Google loses Joshua Wright ahead of antitrust monopoly case

With Google’s antitrust trial slated to begin next week, its defense team has lost a key advisor over a sex-harassment scandal — and it’s got to be a painful blow for the search giant, according to legal experts.

Late last month, Google cut ties with former FTC Commissioner and legal scholar Joshua Wright after he faced “a storm of sexual harassment allegations,” according to a Bloomberg report. 

Those included complaints from eight women, with some claiming Wright sent them flirtatious texts, and others saying he invited them on trips and booked a single hotel room.

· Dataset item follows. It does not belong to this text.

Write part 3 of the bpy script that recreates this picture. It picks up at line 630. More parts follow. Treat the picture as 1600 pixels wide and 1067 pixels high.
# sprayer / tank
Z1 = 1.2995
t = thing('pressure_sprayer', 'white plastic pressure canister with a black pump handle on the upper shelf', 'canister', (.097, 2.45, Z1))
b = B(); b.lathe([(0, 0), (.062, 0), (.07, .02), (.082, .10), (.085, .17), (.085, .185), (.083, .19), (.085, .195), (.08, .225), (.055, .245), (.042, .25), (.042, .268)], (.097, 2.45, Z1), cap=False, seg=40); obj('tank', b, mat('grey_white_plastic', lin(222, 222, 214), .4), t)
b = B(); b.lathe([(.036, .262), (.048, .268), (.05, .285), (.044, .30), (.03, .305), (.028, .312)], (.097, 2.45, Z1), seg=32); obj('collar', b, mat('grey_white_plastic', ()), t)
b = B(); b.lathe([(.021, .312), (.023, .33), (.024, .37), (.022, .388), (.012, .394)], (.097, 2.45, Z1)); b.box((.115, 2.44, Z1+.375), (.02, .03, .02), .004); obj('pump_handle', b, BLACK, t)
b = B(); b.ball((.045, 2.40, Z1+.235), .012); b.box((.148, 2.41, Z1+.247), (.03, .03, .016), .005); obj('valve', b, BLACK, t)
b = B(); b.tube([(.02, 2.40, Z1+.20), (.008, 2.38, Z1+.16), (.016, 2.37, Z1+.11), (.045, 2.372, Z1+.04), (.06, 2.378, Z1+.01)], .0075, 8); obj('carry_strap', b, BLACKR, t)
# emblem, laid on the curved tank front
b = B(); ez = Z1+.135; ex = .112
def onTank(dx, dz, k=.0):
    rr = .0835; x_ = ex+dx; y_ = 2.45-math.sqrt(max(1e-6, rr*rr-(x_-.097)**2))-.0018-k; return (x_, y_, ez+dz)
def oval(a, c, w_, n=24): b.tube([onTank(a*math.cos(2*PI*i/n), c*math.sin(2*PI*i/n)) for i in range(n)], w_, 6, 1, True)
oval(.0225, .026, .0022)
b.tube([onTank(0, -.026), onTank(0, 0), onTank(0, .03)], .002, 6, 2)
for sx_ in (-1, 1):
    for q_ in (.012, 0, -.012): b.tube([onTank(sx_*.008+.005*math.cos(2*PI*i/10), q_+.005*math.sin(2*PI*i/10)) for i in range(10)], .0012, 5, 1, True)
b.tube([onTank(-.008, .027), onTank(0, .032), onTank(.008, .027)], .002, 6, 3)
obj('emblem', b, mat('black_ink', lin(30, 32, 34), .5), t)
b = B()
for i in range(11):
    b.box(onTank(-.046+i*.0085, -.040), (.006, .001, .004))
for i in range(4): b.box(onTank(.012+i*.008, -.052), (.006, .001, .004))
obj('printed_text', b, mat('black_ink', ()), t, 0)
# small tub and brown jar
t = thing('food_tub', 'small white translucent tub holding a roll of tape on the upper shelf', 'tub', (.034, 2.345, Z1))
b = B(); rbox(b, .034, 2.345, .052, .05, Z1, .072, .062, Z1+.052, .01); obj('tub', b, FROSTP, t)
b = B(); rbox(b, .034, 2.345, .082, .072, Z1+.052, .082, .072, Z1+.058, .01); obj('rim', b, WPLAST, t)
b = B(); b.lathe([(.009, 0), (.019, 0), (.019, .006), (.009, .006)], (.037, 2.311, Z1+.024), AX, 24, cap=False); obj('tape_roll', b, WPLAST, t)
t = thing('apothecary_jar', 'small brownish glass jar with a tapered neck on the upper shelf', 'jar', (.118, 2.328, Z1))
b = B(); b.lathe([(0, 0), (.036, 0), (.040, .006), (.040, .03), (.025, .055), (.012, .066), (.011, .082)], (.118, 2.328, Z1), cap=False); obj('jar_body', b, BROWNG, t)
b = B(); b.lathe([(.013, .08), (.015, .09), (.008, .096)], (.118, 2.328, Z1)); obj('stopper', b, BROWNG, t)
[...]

Three claimed they had sexual relationships with Wright and several said they feared they’d lose opportunities if they turned him down.

In response, a source close to the situation said the devastating report “comes at a very poor time” for Google as it faces federal allegations that it used illegal deals with smartphone makers including Apple to create a monopoly for its search engine.

Google cut ties with former FTC Commissioner and legal scholar Joshua Wright after he faced “a storm of sexual harassment allegations,” Bloomberg reported.
Paola Morrongiello

Indeed, Wright had helped build Google’s legal and p.r. strategy ahead of the trial, which is slated to begin in federal court in Washington on Tuesday, according to sources.

“I’m certain they were planning to deploy him to attack the Department of Justice, write op-eds, and make phone calls behind the scenes,” the source told On The Money. “He’s their key antitrust voice on the right.” 

Another insider compared Wright to legal scholar Robert Bork — a leading voice on antitrust law last century. 

“Wright is the gold standard when it comes to antitrust,” the source noted. “Not only did he lead the group, he acted as advisors to politicians, and created a pipeline of people who thought like him to take positions of power.”

Wright received millions in advising fees from clients including Google and Amazon.

Big tech firms also donated millions to George Mason Law School where he taught, according to the report. 

Over the years, Wright authored numerous articles about the dangers of breaking up monopolies.

He argued that the current antitrust law created the “world’s most successful companies are in the US because the world’s best competition law is here.”

However, he warned if the framework changed, “that is soon to be a thing of the past.”